Responding positively to the news, Queen Elizabeth II released a statement from Buckingham Palace, saying, “The Duke of Edinburgh and I are very happy that the Prince of Wales and Mrs Parker Bowles are to marry. We have given them our warmest good wishes for their future together.”

But the build-up to the big day, originally scheduled to take place on 8 April, wasn’t without complications. In fact, it felt like the occasion might be cursed.

“At the last minute, they had to change the date because the Pope [John Paul II] died,” says royal author Katie Nicholl, explaining that the pontiff’s funeral in Vatican City – which Charles was expected to attend in place of the Queen – ended up being scheduled on the same day.

“And, as divorcees, they had to get married at the Guildhall and then have a blessing at the chapel, so it was beset with problems.” Worse still, just days before the ceremony, Camilla developed a crippling bout of sinusitis. “She was really ill, stressed,” said her long-time friend, Lucia Santa Cruz, the woman responsible for introducing Camilla and Charles decades earlier. “She literally couldn’t get out of bed.”
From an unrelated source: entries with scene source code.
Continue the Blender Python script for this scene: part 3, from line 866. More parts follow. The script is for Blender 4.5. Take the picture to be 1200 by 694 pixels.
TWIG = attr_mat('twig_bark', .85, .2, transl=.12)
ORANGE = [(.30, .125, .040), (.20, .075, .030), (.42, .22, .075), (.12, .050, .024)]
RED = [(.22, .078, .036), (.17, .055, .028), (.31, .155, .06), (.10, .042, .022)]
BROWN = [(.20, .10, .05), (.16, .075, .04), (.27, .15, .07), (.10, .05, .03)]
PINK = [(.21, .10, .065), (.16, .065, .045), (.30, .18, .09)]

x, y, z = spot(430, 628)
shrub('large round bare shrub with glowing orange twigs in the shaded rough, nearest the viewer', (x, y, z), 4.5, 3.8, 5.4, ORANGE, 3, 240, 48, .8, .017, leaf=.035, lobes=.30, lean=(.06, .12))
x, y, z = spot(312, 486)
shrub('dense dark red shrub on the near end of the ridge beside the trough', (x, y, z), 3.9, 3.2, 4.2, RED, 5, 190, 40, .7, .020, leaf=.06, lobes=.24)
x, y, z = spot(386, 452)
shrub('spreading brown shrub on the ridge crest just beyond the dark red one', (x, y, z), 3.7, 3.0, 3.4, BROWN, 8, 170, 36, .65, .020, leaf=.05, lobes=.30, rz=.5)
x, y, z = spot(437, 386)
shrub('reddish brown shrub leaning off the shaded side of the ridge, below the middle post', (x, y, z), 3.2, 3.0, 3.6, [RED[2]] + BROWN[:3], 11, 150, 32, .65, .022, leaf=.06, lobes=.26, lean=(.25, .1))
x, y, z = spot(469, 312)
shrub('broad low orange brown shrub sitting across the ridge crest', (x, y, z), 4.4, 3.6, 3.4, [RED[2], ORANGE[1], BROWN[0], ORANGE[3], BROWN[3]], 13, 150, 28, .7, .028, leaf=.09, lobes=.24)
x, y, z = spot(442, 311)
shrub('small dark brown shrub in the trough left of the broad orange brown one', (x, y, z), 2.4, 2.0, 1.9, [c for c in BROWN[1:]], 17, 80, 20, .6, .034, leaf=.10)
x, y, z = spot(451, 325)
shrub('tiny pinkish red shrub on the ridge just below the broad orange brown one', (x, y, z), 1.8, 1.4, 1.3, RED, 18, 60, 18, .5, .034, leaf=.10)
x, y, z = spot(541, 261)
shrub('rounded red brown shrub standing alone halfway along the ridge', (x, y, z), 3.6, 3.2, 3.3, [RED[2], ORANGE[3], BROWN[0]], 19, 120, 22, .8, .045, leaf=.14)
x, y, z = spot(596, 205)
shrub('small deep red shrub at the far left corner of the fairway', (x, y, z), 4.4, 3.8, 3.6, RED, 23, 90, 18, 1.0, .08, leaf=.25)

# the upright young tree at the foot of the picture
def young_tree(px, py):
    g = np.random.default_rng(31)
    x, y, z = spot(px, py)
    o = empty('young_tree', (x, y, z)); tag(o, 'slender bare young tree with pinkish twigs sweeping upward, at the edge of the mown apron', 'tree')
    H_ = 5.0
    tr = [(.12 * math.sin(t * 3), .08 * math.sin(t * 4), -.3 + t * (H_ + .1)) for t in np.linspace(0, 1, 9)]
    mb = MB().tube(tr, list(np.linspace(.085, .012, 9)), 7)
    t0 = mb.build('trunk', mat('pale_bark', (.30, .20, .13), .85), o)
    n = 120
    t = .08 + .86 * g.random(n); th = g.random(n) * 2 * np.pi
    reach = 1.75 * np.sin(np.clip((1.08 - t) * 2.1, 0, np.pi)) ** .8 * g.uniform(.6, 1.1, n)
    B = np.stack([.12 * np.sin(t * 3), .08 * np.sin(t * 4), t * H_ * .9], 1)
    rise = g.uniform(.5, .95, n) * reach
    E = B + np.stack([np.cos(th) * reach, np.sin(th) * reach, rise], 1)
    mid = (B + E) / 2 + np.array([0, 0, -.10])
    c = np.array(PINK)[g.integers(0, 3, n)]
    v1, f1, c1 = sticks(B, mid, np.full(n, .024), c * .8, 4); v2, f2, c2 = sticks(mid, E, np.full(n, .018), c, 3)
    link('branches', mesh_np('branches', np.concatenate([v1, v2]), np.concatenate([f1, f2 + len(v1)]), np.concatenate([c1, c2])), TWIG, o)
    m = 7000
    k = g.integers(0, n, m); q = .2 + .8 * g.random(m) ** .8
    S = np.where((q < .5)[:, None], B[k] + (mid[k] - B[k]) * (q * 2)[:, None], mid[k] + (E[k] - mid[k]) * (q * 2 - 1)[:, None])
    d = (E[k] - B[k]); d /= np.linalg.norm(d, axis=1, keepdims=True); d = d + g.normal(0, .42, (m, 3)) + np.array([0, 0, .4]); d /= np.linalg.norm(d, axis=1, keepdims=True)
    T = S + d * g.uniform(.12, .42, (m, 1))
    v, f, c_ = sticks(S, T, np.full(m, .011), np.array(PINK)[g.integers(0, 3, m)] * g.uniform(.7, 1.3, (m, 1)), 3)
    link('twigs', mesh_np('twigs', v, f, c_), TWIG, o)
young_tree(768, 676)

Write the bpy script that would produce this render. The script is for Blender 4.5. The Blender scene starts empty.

Even on the morning of her nuptials there were very real fears that Camilla might not make it down the aisle. On the day itself, it took four people to coax Camilla out of bed,” Penny revealed. “She still wasn’t feeling well, but now it was nerves more than sinusitis that kept her under the covers. She was terrified.”

Due to Charles and Camilla’s status as divorcees – Camilla was the first to marry an heir to the throne – a church service would have been frowned upon, so they were married during a civil ceremony at Windsor Guildhall, followed by a blessing by Dr Rowan Williams, then the Archbishop of Canterbury, at St George’s Chapel.

But as head of the Church of England, that still posed a problem for the Queen, who decided it would be inappropriate to attend the wedding itself.

“The Prince would have liked the Queen to be there, but she had been absolutely adamant in advance that she would not attend the wedding, not because she was against the wedding, but because, as the supreme governor of the Church of England, you don’t do civil ceremonies,” Charles’s official biographer, Jonathan Dimbleby, explained that year.

Thankfully, at the reception that followed, the monarch made it clear she was fully supportive of her son’s marriage, and gave what Katie describes as an “unusually sentimental” speech.

As the wedding coincided with the Grand National – one of the most important days on the Queen’s calendar – she likened Charles and Camilla’s relationship to a particularly challenging horse race, saying, “They have overcome Becher’s Brook and The Chair [fences at Aintree Racecourse] and all kinds of other terrible obstacles. They have come through and I’m very proud and wish them well. My son is home and dry with the woman he loves.”

Author Jilly Cooper, a guest at the wedding, later said, “Everyone was in stitches at the Queen’s speech. It was such a lovely, affectionate tribute.” And writing in The Duchess, Penny summed up the importance of her “perfect” words, saying they “laid to rest any lingering notion that she might still disapprove.”

Official photographs from the day – featuring a smiling Queen and Prince Philip, along with Charles’s sons William and Harry, Camilla’s father Major Bruce Shand and her two children, Tom and Laura – were taken in the White Drawing Room.

Although televised, the occasion was considerably more low-key than Charles’s first wedding, to Princess Diana, in 1981, which was held in front of 3,500 guests at St Paul’s Cathedral and watched by a global audience of 750 million.

And just as the wedding was a relatively pared down affair, Charles’s second honeymoon was dramatically different, too. While he and Diana took a sun-soaked 11-day Mediterranean cruise, he and Camilla headed straight to their beloved Scottish bolthole, Birkhall. With both sharing such a deep love of the great outdoors, they probably couldn’t have wished for a more idyllic setting.